Automated Feature Selection (AFS)
=================================

The Automated Feature Selection (AFS) module plays a critical role in automating the selection of relevant features from large, high-dimensional datasets. Its primary purpose is to identify the **Markov Boundary (Mb)** of a target variable. This significantly reduces the complexity of subsequent causal modeling or prediction tasks by focusing only on the variables most relevant to the target. By automatically selecting features and configuring prediction models, AFS streamlines the data analysis process and supports researchers in efficiently building robust, interpretable models.

AFS operates within the broader **ETIA** framework, designed for automated causal discovery and reasoning. It serves as the first step in a pipeline where dimensionality reduction is essential to improve the efficiency of downstream causal learning and predictive modeling tasks. The ability to handle various data types—continuous, categorical, and mixed—allows AFS to be adaptable to numerous problem domains. Its flexible architecture and seamless integration with different algorithms enable it to cater to both non-experts and experienced researchers.

Core Objectives
---------------

The core objectives of AFS include:

- Identifying the Markov boundary of the target variable(s).
- Selecting and configuring predictive models to assess feature relevance.
- Optimizing predictive performance while ensuring minimal feature selection.
- Handling large datasets efficiently, leveraging parallel processing.

How AFS Works
--------------

AFS employs a two-stage process:

1. **Predictive Configuration Generator (CG)**:
   This module generates multiple configurations of feature selection and predictive algorithms. It uses a predefined search space of hyperparameters tailored to each dataset and target. Feature selection algorithms like **FBED** and **SES** are configured and applied to identify features that are statistically equivalent or most relevant.

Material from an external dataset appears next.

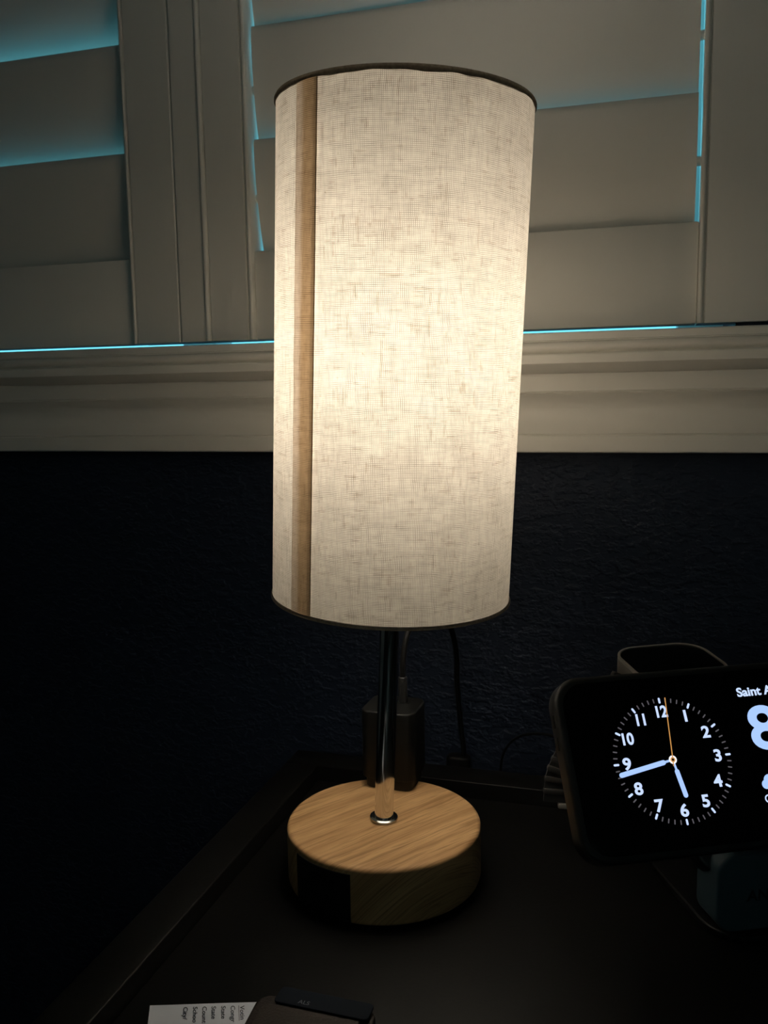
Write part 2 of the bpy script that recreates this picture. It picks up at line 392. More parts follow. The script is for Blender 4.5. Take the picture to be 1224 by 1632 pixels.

2. **Predictive Configuration Evaluator (CE)**:
   The CE assesses the performance of the generated configurations using cross-validation (5-fold by default). It measures the predictive performance based on metrics like the **Area Under the Receiver Operating Characteristic (AUROC)** for classification tasks or the **coefficient of determination (R²)** for regression tasks. The best-performing configuration is selected and applied to all data, returning the final set of selected features along with the optimal predictive model.

AFS Output
----------

The output of AFS includes:

- A set of selected features, which are the Markov boundaries of the target(s).
- The best-performing predictive model.
- An evaluation of the model’s predictive performance.
- The reduced dataset
AFS ensures that the selected features are not only statistically relevant but also optimized for prediction, improving both the efficiency and accuracy of subsequent analysis.


Available Algorithms
--------------------

The AFS module includes several feature selection and prediction algorithms. Below is a table summarizing the available algorithms and their hyperparameters:

**Feature Selection Algorithms**

+------------+-------------------+---------------------------------------+
| Algorithm  | Hyperparameters   | Default Values                        |
+============+===================+=======================================+
| FBED       | alpha             | [0.05, 0.01]                          |
|            | k                 | [3, 5]                                |
|            | ind_test_name     | ['testIndFisher']                     |
+------------+-------------------+---------------------------------------+
| SES        | alpha             | [0.05, 0.01]                          |
|            | k                 | [3, 5]                                |
|            | ind_test_name     | ['testIndFisher']                     |
+------------+-------------------+---------------------------------------+


**Predictive Algorithms**

+------------------+-------------------+-----------------------------------+
| Algorithm        | Hyperparameters   | Default Values                    |
+==================+===================+===================================+
| Random Forest    | n_estimators      | [50, 100]                         |
|                  | min_samples_leaf  | [0.1]                             |
|                  | max_features      | ['sqrt']                          |
+------------------+-------------------+-----------------------------------+
| Linear Regression| None              |                                   |
+------------------+-------------------+-----------------------------------+

Main Class
----------

The main entry point for using the AFS module is through the `AFS` class. This class provides methods to configure, execute feature selection, and manage results. It integrates preprocessing steps, feature selection, and predictive modeling in a seamless workflow.

.. autoclass:: ETIA.AFS.AFS
    :members:
    :undoc-members:
    :show-inheritance:



Helper Classes
---------------

Below is a list of available classes in the AFS module:

### Helper Classes

.. toctree::
   :maxdepth: 2
   :caption: Contents:

   AFS.feature_selector.rst
   AFS.oos.rst
   AFS.predictive_configurator.rst
   AFS.predictive_model.rst
   AFS.preprocessor.rst
   AFS.utils.rst


Each class is responsible for different aspects of the feature selection and prediction pipeline, ensuring flexibility and modularity in the system.